Morrison first spoke out against the city council's lack of protections last November. Then in December, applied and was appointed unanimously to the community relations board by the same council members he blasted a month earlier.

The recommendation won't be official before mid-January, according to Morrison.

"Hopefully it won't drag on more than a few months," Morrison said.

But the Palm Beach County Human Rights Council (PBCHRC) and the Anti-Defamation League have been urging the city council to take these actions since last September, according to PBCHRC president Rand Hoch.

"Every minority, and women, are affected by what the city of Boca Raton did in January of 2011," Hoch said. He's referring to the city council passing Ordinance 5161, which opted the city out of LGBT protections provided by Palm Beach County's anti-discrimination policy.

The PBCHRC learned about the city's lack of protections when a $200,000 hazardous waste contract between the county and city nearly violated the county's policy of not doing business with entities that do not adhere to its anti-discrimination policy.

"The LGBT community, we're the only ones that are unprotected, because the only law that protected us was the county law," Hoch said. So to keep the contract from being nullified, the city council adopted it with an exception to protect LGBT employees working under it.

But the city has yet to expand the same protection to the rest of its employees, or to offer domestic partner benefits to its employees, which is another major concern to Hoch.

"It's not going to cost them any more money to offer insurance to domestic partners and the children of domestic partners," Hoch said. "They can't say 'well we can't afford to spend the money to insure domestic partners'... The only reason they would deny domestic partners to be treated the same way as spouses was the city was anti-gay. There's no other reason."

The city's employee handbook also states family coverage is available, but the employee pays the costs of covering dependents. So the city does not protect LGBTs in its decades old anti-discrimination policy, and does not offer dependent insurance to its employees.

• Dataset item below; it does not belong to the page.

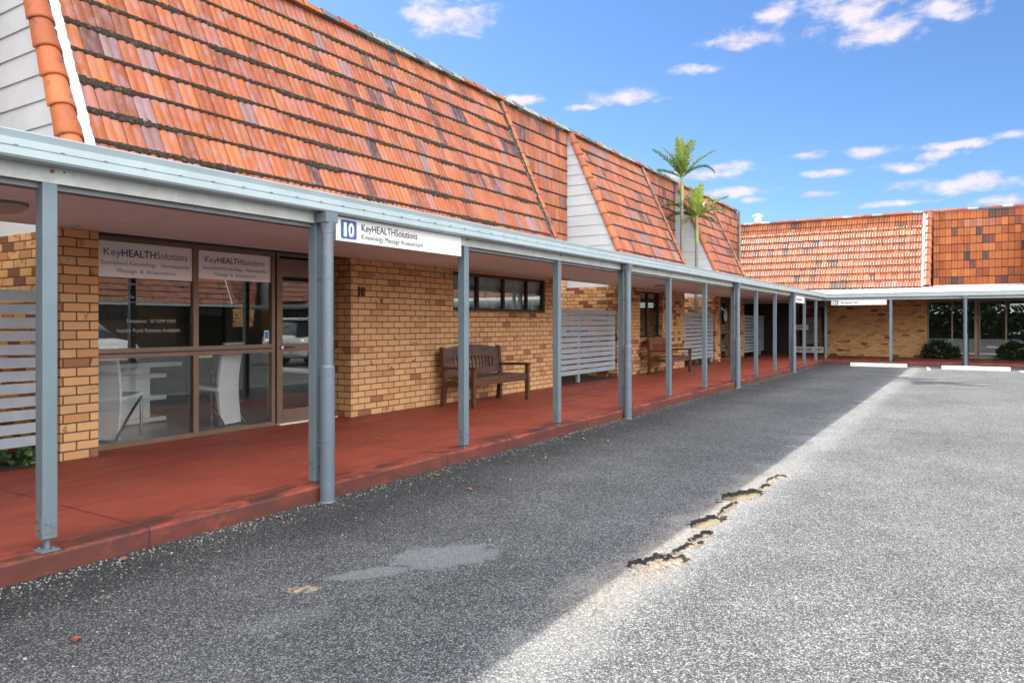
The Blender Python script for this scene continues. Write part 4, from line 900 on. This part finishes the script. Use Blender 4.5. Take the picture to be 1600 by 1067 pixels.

But state and federal anti-discrimination policies do not include protection for sexual orientation, gender identity, or gender expression either. And that makes what the city of Boca is doing legal, according to Boca Mayor Susan Whelchel

"We've complied with state and federal law," Whelchel said at an October city council meeting. She declined to clarify her comments after the meeting.

But Hoch did not stop there, he asked Pam Guerrier, Director of the Palm Beach County Office of Equal Opportunity for a second opinion about the city's policy.

"The option for African Americans, women and other minorities to utilize the services

provided by this office are no longer available since the City opted out of the County's Equal Employment Ordinance," Guerrier wrote in a letter to Hoch. She also explains minorities and women had the option to file charges of discrimination from 1995 until the opt-out ordinance was passed around Martin Luther King Jr. Day in 2011.

Then Hoch forwarded her letter with one of his own to Boca City Manager Leif Ahnell, explaining he was not alone in his interpretation of the opt-out ordinance.

"Your staff's inaction has denied the City of Boca Raton the opportunity to finally remove this stain on the City in time for this year's celebration of the birth of Dr. King," Hoch noted in his letter. "Frankly, it is difficult to comprehend how your staff could allow this matter to drag on this long, considering the consequences to both the City and to each of you individually. (Do you really want the word "bigot" to continue to appear on the very first page of a Google search your names?)"

The next city council meeting is January 8. Morrison is set to speak at it, not as a community relations board member though. He's the newest member of the PBCHRC's Board of Directors, and plans to address the council as such. But because the city council advertises votes on ordinances for two weeks prior to them, and because the council hasn't advertised a vote on rescinding Ordinance 5161, little will have changed after the meeting.

"My thought is that we reinstate the 'Boca Bigots Run City Hall' campaign if no progress is made at the next city council meeting," Hoch wrote in an email to other members of the PBCHRC.

But Hoch remains hopeful the city will change.

"A combination of what Tyler is doing as an individual, the community relations board is doing as a government entity, the PBCHRC is doing in terms of educating the people of Boca Raton, I think that's going to affect change," Hoch said. "And change will occur in 2013."